“Leaves are falling, Autumn’s calling; uniformed men on fields are brawling. Get to hopping, time for shopping: the darkest of Friday deals aren’t stopping. Take your place, stuff your face; forgo diets and bodily disgrace. Times a fleeting, get to eating; consider the reason you are meeting? Past forgotten, memories rotten; of the family you’ve begotten. Memories fleeting, never repeating; lost while you’re too busy eating. Gone in blinks, that really stinks; perhaps it’s time to give some thinks!” ~ For those of you who do and can remember Thanksgiving was once a more celebrated and festive time ­— especially during those elementary school years.

An entire week devoted to learning about the feast that brought the Indians and Pilgrims together. Of how they worked together, learned from one another and celebrated a good harvest and brotherhood. Don’t forget to have your folks send in a paper shopping bag! We’ll be using those and construction paper to make Indian vests and headdresses. Oh and we’ll use poster board to make authentically styled pilgrim hats. Now remember we’ll be having our Thanksgiving dinner on Wednesday. If your parents want to send something for us to share you’ll need to put it on the sign-up sheet and they’re also invited…Ah simpler times.

Of course now-a-days we know better. Our old-school education on Thanksgiving was a farce and we teach our children differently. We won’t go into detail about how the real first Thanksgiving went down (feel free to search the internet at your leisure). However in the “reality” of it all a valuable lesson has been lost. Because back then the Thanksgiving story didn’t resonate so much as a historical event as it did a lesson in ethics in how we should treat other people. How accepting others, despite their differences, would and could benefit all. How we should all be friends and sit down together no matter what.

Ah but who gives a happy s*** about why it started or what Thanks-given is about? There’s a buncha empty calories spread before us, so we can eat till we’re eating for the sake of eating, bountiful harvest, hard work in the kitchen? Naw we picked most of this up at the Walmart. Now everybody turn off your phones for a minute, so we can pretend to give thanks and a f***. Grab your multiple plates, c’mon in the living roo, the game’s about to start. We can all sit together, lookin’ at healthier fellas in tight pants run around on the TV, and ignore each other. No time for interaction or socializing with family and friends. We gotta hurry so we can spend hours in line with strangers. You know the pre-early-bird, day before-pre-Black Friday Sale starts in just a few minutes (would a “pre-Black Friday Sale” not be a “Grey Thursday Sale”?).

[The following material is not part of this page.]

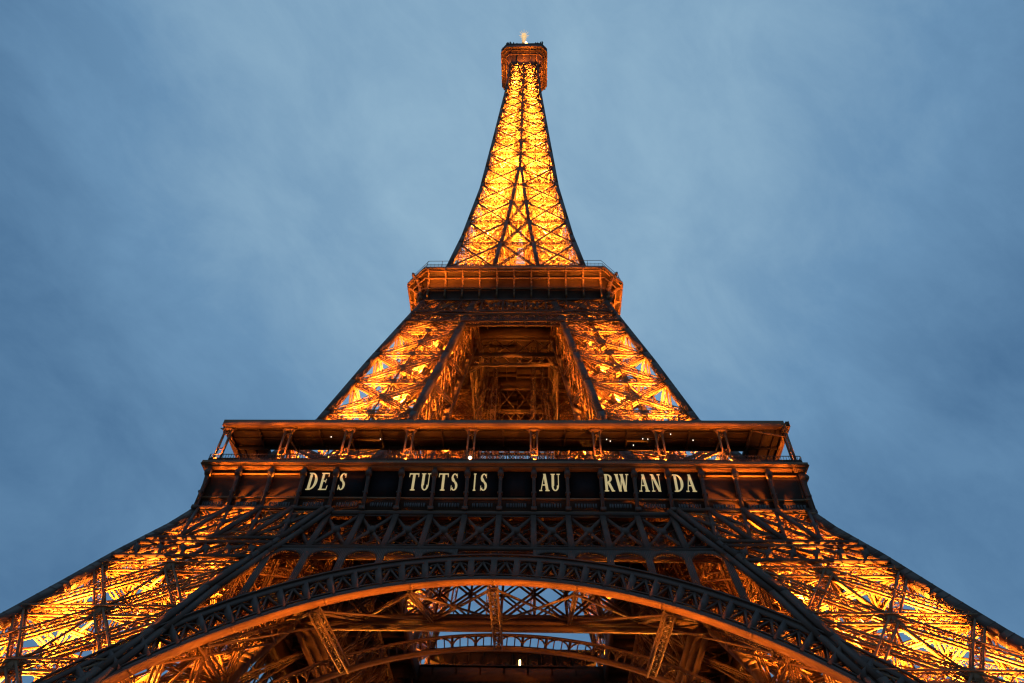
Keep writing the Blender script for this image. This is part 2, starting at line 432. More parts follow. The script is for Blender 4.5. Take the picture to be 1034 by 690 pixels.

Why should we waste time interacting with our kin, when we can get a state of the art Cuisinart blender toaster with DVD Blu-ray combo for 25% of the factory price (after mail-in rebate).

Yes, why should we spend quality time with our loved ones; especially during a gathering that’s supposed to be all about that? Well maybe because they could DIE! Do you really want the last time you see someone (pre-funeral) spent not really seeing them — think about it!

Dine early to avoid the shopping rush. Create a meal together…everybody. It doesn’t have to be traditional because the traditional isn’t. Or order Chinese, they will be open, they don’t do American holidays. Turn off your phones and get some real “face-time” face to face. Turn off the idiot box. Let the youngest literate child (no babies) say the blessing. Guaranteed it will be less long-winded and more sincere. Nobody’s serving but everyone’s waiting till everyone’s served before anyone eats anything. Now sit down TOGETHER! And now…converse, interact, be together! Afterwards do something together, something you can only do together. Play games (charades, cards, group juggling), do an impromptu talent show, turn on some music; sing, dance, laugh. Participation and merriment are mandatory. Make a memory that you’ll remember…or regret when everyone else remembers how badly you dance. Don’t just say you’re thankful act thankful — be thankful — show you’re thankful to be thankful with those you’re thankful for.